I stood upon the Orange Hill Cemetery, beside my fathers grave, in a driving rain storm. Below me, flowing downhill, the middle road through the monuments became for a brief moment, a flowing river. And soon, the storm moved on toward the sand hills over Gulf Hammock and on out over the Gulf. Wet from the waist down, I walked with the flowing water down to the intersection where Melanies family members rest. I brushed the wet, newly mowed grass from their graves, pulled a few weeds, righted the vases blown over.
It was a quiet gesture. Soon the sun appeared and the river turned to road again. The clouds gave way to a clean blue. The memory of the river remained. The few slabs of those I once knew could again reflect the evening light.
As artists we are often desperately in need of recognition. We are gregarious types in our shy, reclusive natures, in conflict with the need to share our visions and at the same time, our hesitancy to reveal our inner visions, wanting to protect them. Some are not as timid, and throw it out for all, come what may, hardened ones, confident ones.
When I showed this photograph to one, pulling it up, my enthusiasm in no way matched his lack of. It was just another look and move on, another ho hum moment. One who would never consider getting out of the car in a cemetery in a storm with an umbrella and walking the entire length, enthralled with it all.

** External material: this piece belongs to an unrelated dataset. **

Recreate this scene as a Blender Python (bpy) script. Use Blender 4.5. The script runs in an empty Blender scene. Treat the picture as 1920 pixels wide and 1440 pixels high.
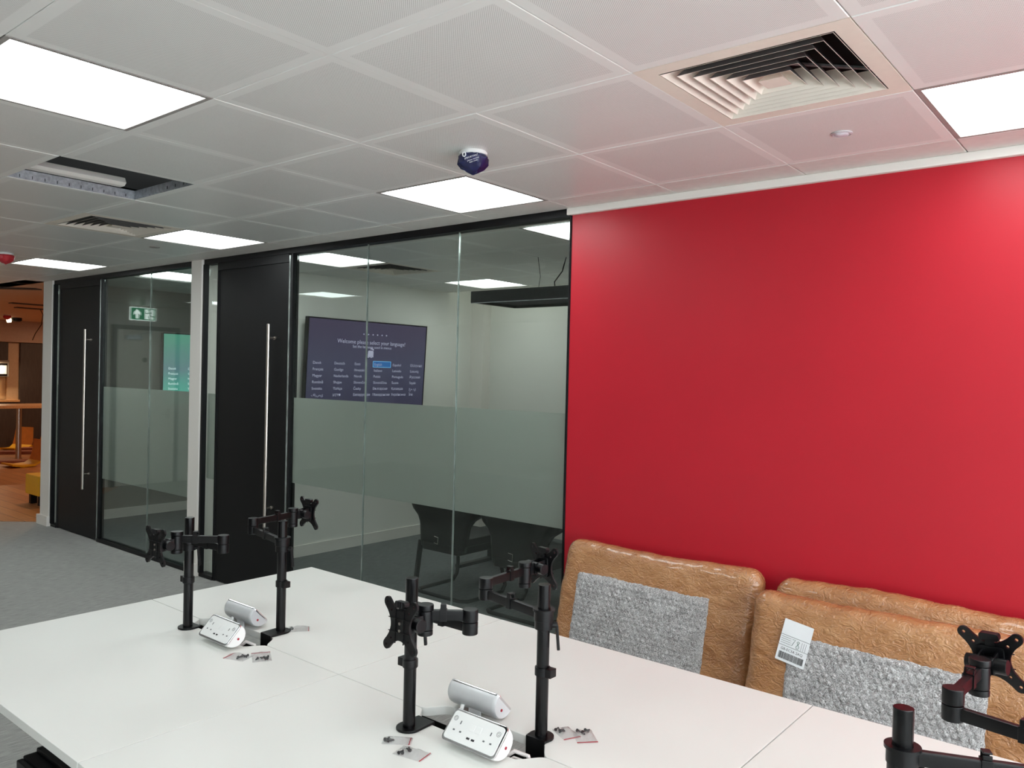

I just could not convey that. It was just a photograph that was not that special. What was I to do? Upbraid him for his lack of interest in walking with the dead beside rivers soon to disappear? A certain pity on my part, for me, for him, that I was 'this way', that he and most of whom I move and breathe with are, 'that way', an oddity among the normality, trying quietly to fit in, to sit in vehicles when rains come.